El peligro para los servicios públicos, en particular para el Sistema Nacional de Salud (NHS, por sus siglas en inglés), es bien real. Ya hay advertencias por el impacto directo y negativo que puede provocar la falta de personas cualificadas para trabajar en el NHS. Siguen siendo terriblemente inciertas las consecuencias que tendrá para otros sectores clave, como la educación superior y la financiación de proyectos de investigación.    

Pero el Brexit no es solo una insensatez desde el punto de vista económico. También amenaza con socavar la capacidad de los países del continente para cooperar en temas de suma importancia, como el cambio climático y la seguridad.

La puesta en marcha del artículo 50 es también imprudente desde un punto de vista político y constitucional. Todavía está por verse cuál será el pleno alcance del Brexit sobre Irlanda del Norte, enfrentada hoy a la posibilidad de volver a ser gobernada directamente desde Londres.

Tampoco ha habido serias intenciones de hacer concesiones o de aceptar las propuestas para mantener a Escocia, cuyos ciudadanos votaron decididamente por permanecer en Europa, dentro del mercado único europeo. Por eso ahora debemos asegurarnos de que al pueblo escocés se le dé la oportunidad de elegir entre el Brexit duro que está siendo negociado y la independencia. 

El lugar de Escocia en Europa fue un tema central en el referéndum sobre la independencia de 2014. En la campaña por el “no”, muchos argumentaban que sólo un voto contra la independencia aseguraría el lugar de Escocia en la Unión Europea. Hoy esas palabras suenan desesperadamente vacías. 

El año pasado, el gobierno escocés fue reelegido con esta promesa en su programa: “El parlamento escocés debería tener el derecho a realizar otro referéndum (…) si hubiera un cambio importante y concreto en las circunstancias que prevalecían en 2014, como forzar a Escocia a dejar la Unión Europea contra nuestra voluntad”.

Ese programa fue respaldado con un porcentaje de votos jamás obtenido por ningún partido desde la devolución de poderes a la nación escocesa. Con la elección, el parlamento escocés volvió a tener una mayoría de representantes en favor de la independencia. Unido al resultado en Escocia del referéndum sobre la permanencia en la Unión Europea, es una orden democrática innegable para que el gobierno escocés convoque un referéndum sobre la independencia. 

Esta semana, el parlamento escocés votó exigir al gobierno británico un debate formal sobre el proceso a seguir para que el pueblo de Escocia tenga la posibilidad de elegir su futuro. Sería democráticamente indefendible que la primera ministra niegue a Escocia su derecho a la autodeterminación después de haber dicho el miércoles que el Brexit era precisamente eso, un ejercicio de autodeterminación.

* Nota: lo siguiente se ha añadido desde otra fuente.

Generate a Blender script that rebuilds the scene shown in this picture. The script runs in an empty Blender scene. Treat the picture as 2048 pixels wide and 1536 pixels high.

Desde que se celebró el referéndum del Brexit en junio, mi objetivo es buscar el debate y el mutuo acuerdo. La primera ministra dice que este no es momento para un referéndum sobre la independencia y yo estoy de acuerdo. Pero May también ha dicho que los detalles de la propuesta del Brexit estarán definidos en un período de entre 18 y 24 meses, la misma franja de tiempo que yo había indicado como apropiada para permitir a la gente de Escocia elegir su futuro.

Cuando llegue el momento de hacer esa elección, que llegará, habrá que elegir entre una Escocia independiente que mira hacia fuera y ocupa su lugar en Europa y el mundo; y un Reino Unido que mira hacia dentro tras la decisión casi inexplicable de retirarse a un aislamiento postimperial.